▸ The task:
Repeat exactly what appears from the opening line of the listing to the line with "scene.camera = cam", inclusive.

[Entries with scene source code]
##############################
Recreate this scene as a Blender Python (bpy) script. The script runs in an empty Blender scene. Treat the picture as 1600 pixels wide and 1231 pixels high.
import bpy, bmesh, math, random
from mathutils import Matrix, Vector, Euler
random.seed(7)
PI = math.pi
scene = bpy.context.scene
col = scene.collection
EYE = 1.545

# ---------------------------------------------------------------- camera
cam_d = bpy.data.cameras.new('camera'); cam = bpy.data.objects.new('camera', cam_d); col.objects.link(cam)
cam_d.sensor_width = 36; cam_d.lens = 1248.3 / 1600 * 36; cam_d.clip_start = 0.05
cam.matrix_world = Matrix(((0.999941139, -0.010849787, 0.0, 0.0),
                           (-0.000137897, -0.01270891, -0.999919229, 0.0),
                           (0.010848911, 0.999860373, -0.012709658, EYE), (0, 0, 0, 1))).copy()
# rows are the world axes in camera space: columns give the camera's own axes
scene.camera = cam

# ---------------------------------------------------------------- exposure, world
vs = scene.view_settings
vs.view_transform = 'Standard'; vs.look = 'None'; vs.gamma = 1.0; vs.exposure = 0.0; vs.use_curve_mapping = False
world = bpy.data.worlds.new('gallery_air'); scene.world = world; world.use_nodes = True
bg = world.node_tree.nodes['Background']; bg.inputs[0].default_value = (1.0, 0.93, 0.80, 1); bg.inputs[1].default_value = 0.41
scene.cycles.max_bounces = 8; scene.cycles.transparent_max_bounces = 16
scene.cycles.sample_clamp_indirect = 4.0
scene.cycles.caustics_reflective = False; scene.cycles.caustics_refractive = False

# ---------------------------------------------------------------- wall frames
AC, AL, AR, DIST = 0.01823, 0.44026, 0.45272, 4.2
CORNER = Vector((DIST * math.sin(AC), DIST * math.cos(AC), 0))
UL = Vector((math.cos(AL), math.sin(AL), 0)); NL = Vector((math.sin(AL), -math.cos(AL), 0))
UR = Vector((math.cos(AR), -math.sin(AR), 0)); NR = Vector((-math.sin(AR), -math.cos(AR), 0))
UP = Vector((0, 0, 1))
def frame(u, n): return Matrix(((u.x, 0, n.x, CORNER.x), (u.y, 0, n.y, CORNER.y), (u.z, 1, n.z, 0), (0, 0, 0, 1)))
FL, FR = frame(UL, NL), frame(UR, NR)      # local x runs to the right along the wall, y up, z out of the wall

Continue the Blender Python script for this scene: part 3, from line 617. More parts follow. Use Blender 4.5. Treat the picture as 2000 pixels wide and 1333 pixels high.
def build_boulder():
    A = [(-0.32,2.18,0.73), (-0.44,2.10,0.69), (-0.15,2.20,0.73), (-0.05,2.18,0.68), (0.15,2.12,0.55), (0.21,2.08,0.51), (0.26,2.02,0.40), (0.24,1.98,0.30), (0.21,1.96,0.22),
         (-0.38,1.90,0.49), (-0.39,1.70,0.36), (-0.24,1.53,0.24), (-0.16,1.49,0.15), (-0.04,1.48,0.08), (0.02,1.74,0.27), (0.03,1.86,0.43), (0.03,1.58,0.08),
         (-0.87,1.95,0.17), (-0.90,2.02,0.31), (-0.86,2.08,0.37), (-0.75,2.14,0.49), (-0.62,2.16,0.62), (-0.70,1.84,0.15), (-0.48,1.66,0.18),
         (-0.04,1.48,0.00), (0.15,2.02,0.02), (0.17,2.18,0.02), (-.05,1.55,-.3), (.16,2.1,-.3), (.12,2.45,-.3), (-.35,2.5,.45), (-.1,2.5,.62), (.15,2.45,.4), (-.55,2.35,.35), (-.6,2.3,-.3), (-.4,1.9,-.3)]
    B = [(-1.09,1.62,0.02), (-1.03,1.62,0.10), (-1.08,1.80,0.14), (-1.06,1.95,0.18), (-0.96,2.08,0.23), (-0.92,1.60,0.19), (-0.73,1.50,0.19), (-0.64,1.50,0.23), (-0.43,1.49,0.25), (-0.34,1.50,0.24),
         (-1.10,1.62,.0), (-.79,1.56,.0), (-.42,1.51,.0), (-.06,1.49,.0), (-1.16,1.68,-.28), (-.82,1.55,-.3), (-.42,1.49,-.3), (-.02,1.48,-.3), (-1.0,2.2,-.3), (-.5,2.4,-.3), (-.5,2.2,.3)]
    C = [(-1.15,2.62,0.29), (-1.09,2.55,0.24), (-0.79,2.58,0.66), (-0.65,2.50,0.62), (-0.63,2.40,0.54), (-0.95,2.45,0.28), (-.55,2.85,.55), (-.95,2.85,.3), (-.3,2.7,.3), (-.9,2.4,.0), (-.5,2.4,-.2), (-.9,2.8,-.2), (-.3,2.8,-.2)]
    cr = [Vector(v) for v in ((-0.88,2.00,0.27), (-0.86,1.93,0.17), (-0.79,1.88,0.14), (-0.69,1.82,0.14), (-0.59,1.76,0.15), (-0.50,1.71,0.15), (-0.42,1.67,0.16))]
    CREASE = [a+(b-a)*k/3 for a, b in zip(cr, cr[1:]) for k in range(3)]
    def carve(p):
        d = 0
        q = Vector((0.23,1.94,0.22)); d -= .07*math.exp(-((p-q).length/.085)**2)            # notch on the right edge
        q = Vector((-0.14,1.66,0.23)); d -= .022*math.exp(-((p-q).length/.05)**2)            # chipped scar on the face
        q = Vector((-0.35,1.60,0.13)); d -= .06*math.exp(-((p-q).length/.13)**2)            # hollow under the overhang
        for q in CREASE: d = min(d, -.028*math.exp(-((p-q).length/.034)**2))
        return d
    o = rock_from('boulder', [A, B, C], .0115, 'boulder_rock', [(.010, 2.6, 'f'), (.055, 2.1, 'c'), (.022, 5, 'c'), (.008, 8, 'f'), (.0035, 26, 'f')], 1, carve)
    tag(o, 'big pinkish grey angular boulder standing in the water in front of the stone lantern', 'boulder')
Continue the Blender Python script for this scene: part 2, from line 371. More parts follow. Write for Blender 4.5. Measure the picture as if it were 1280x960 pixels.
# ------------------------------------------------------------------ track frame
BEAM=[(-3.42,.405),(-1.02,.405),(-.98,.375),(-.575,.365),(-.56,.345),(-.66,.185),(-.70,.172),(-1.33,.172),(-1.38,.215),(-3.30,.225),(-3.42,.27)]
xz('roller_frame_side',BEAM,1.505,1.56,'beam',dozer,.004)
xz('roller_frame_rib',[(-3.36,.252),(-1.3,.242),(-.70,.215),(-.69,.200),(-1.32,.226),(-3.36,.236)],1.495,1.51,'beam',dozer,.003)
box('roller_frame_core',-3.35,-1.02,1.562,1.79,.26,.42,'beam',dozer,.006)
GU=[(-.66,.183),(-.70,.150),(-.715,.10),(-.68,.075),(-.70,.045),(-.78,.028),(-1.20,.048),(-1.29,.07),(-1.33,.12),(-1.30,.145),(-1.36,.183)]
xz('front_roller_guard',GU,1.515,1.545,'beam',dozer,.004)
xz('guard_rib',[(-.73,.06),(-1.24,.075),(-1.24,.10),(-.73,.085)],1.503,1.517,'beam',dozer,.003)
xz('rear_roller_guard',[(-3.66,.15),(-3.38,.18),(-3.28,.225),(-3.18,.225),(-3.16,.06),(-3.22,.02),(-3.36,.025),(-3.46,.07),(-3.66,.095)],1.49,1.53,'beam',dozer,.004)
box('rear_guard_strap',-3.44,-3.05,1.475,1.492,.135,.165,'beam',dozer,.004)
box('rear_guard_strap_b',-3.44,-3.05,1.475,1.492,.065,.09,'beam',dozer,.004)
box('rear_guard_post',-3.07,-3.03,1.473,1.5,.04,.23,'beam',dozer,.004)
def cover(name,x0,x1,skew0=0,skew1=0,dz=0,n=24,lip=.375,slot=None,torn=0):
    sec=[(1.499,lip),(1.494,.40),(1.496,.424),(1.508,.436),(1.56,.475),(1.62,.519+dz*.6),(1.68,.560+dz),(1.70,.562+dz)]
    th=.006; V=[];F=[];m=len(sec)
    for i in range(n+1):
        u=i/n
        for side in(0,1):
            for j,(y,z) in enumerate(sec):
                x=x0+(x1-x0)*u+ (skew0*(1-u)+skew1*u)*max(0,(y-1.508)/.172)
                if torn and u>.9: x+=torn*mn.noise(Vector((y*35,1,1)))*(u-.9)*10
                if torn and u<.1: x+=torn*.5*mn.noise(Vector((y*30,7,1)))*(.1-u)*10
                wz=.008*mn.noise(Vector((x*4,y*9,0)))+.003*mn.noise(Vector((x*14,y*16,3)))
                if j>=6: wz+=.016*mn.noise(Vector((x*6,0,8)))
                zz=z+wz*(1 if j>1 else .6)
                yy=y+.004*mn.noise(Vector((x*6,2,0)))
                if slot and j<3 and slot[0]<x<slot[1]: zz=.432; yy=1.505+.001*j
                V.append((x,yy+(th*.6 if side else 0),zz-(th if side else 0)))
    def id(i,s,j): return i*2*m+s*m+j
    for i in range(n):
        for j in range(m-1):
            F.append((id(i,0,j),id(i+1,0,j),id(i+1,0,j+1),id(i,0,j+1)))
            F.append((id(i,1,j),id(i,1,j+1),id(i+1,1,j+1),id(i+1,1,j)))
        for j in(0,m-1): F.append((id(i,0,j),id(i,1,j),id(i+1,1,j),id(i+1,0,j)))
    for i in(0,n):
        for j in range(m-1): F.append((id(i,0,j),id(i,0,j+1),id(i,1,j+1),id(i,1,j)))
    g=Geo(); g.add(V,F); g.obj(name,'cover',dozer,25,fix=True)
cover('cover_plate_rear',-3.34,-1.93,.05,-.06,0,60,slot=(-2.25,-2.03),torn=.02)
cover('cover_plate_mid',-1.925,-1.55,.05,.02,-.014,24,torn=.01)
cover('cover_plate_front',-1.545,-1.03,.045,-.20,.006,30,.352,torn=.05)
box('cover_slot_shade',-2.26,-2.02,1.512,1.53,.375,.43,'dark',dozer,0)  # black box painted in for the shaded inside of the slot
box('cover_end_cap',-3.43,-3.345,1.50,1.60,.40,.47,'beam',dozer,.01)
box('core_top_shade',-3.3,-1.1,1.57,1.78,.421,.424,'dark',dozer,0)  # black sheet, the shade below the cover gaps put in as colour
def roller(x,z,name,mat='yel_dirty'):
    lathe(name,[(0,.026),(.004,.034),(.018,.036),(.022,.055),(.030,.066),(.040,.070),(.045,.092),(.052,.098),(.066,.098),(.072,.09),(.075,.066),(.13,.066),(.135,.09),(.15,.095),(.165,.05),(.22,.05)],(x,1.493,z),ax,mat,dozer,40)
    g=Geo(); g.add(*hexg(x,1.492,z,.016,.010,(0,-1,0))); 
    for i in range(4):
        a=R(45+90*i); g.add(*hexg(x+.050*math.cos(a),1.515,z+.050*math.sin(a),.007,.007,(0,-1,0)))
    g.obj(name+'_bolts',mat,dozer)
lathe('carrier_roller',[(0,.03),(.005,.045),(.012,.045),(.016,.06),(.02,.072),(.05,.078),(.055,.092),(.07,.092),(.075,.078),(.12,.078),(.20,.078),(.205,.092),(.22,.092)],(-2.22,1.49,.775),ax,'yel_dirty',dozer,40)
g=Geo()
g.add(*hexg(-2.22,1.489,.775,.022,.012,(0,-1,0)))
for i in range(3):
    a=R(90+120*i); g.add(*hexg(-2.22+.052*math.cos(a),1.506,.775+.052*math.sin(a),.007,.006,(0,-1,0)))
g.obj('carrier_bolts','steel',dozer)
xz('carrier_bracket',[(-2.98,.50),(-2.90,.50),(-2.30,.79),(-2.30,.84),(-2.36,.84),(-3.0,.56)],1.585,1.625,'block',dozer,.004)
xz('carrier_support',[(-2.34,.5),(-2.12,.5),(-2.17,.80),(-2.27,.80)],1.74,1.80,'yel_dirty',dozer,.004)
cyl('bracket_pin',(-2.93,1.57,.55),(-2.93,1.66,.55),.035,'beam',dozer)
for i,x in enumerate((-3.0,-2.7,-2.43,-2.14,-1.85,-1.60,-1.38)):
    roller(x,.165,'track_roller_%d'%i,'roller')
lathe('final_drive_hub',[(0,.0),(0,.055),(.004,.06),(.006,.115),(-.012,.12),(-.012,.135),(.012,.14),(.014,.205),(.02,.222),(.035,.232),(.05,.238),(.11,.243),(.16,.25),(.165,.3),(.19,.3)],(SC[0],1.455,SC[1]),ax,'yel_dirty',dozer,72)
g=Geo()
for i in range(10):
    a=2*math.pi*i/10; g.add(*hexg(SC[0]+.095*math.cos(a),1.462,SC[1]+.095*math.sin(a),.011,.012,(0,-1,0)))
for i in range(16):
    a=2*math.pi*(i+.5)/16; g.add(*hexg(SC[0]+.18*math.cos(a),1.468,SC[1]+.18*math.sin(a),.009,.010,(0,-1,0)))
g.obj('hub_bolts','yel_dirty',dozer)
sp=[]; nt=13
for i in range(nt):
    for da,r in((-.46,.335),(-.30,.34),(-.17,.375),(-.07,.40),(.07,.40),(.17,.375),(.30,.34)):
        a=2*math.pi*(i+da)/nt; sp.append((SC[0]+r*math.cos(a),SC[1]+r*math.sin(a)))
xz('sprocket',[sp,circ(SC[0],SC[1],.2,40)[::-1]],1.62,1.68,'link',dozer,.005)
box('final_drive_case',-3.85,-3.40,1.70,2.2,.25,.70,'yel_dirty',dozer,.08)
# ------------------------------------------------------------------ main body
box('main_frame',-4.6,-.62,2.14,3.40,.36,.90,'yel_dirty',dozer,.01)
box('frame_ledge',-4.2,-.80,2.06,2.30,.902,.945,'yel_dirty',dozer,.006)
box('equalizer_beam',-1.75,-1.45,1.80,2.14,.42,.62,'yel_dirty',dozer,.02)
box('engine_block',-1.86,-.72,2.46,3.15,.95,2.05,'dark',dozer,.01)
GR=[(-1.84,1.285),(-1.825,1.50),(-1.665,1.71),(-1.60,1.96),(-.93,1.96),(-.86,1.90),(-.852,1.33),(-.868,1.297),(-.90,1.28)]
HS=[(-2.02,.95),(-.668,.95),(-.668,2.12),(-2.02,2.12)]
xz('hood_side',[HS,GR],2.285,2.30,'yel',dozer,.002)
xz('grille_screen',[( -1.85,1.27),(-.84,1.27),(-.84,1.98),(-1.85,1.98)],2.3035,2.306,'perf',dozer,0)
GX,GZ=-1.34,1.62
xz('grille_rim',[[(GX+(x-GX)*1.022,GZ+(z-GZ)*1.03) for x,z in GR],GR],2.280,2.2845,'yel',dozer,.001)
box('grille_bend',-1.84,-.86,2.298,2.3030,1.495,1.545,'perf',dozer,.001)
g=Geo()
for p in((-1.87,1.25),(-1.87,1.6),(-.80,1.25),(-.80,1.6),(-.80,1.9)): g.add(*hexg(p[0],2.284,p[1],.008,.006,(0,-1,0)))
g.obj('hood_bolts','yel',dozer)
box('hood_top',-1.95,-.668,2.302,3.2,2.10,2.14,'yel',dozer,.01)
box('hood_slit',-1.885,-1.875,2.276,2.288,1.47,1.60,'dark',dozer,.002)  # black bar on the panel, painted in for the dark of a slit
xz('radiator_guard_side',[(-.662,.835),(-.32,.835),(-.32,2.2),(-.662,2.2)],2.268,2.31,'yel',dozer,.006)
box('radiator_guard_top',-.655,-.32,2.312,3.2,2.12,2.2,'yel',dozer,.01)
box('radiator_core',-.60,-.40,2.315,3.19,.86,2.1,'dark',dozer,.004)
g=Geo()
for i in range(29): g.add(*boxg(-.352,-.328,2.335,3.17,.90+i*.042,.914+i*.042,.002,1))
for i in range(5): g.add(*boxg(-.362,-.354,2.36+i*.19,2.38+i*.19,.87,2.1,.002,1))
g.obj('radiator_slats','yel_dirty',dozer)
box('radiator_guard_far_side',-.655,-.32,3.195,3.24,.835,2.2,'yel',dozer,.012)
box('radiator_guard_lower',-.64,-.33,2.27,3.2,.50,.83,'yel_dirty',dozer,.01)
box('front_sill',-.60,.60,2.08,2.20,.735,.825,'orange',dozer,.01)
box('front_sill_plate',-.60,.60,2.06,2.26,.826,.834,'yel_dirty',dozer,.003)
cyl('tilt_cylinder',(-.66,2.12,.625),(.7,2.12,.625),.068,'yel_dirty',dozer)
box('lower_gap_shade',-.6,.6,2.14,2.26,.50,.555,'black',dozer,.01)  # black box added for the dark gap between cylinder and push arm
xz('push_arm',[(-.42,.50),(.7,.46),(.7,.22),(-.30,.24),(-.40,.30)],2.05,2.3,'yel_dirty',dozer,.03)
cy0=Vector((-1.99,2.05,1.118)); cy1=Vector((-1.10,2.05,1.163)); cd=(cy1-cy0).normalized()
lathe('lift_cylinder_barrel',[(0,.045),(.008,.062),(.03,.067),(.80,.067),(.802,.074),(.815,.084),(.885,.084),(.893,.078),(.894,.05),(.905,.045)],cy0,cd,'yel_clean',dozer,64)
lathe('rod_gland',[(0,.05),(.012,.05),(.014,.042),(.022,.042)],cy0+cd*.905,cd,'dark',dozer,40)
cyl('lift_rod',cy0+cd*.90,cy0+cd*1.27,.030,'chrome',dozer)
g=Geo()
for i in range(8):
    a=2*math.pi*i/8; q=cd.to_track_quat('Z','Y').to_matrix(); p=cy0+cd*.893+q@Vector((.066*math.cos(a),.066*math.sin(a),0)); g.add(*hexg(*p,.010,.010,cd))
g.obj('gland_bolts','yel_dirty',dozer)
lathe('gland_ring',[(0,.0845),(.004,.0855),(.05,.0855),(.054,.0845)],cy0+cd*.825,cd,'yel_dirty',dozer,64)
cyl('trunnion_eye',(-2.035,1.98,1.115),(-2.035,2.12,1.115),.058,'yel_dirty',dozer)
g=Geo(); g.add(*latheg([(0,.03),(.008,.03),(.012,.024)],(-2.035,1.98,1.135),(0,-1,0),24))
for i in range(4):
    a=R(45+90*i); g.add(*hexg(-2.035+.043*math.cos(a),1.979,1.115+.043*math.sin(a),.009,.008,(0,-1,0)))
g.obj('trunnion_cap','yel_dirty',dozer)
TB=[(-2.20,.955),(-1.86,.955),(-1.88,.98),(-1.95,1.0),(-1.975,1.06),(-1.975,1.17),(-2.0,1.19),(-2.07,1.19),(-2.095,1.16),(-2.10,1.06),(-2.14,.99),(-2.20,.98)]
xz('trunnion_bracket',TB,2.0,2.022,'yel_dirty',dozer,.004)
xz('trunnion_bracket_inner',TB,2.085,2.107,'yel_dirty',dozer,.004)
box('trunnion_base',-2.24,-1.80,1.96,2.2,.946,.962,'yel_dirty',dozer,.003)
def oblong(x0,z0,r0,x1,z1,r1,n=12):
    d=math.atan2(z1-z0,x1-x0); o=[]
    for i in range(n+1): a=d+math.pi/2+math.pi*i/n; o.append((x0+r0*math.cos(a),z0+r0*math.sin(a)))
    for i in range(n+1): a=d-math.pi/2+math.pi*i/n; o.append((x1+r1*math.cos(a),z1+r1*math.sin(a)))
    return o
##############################
▸ Full solution:
Recreate this scene as a Blender Python (bpy) script. The script runs in an empty Blender scene. Treat the picture as 1600 pixels wide and 1231 pixels high.
import bpy, bmesh, math, random
from mathutils import Matrix, Vector, Euler
random.seed(7)
PI = math.pi
scene = bpy.context.scene
col = scene.collection
EYE = 1.545

# ---------------------------------------------------------------- camera
cam_d = bpy.data.cameras.new('camera'); cam = bpy.data.objects.new('camera', cam_d); col.objects.link(cam)
cam_d.sensor_width = 36; cam_d.lens = 1248.3 / 1600 * 36; cam_d.clip_start = 0.05
cam.matrix_world = Matrix(((0.999941139, -0.010849787, 0.0, 0.0),
                           (-0.000137897, -0.01270891, -0.999919229, 0.0),
                           (0.010848911, 0.999860373, -0.012709658, EYE), (0, 0, 0, 1))).copy()
# rows are the world axes in camera space: columns give the camera's own axes
scene.camera = cam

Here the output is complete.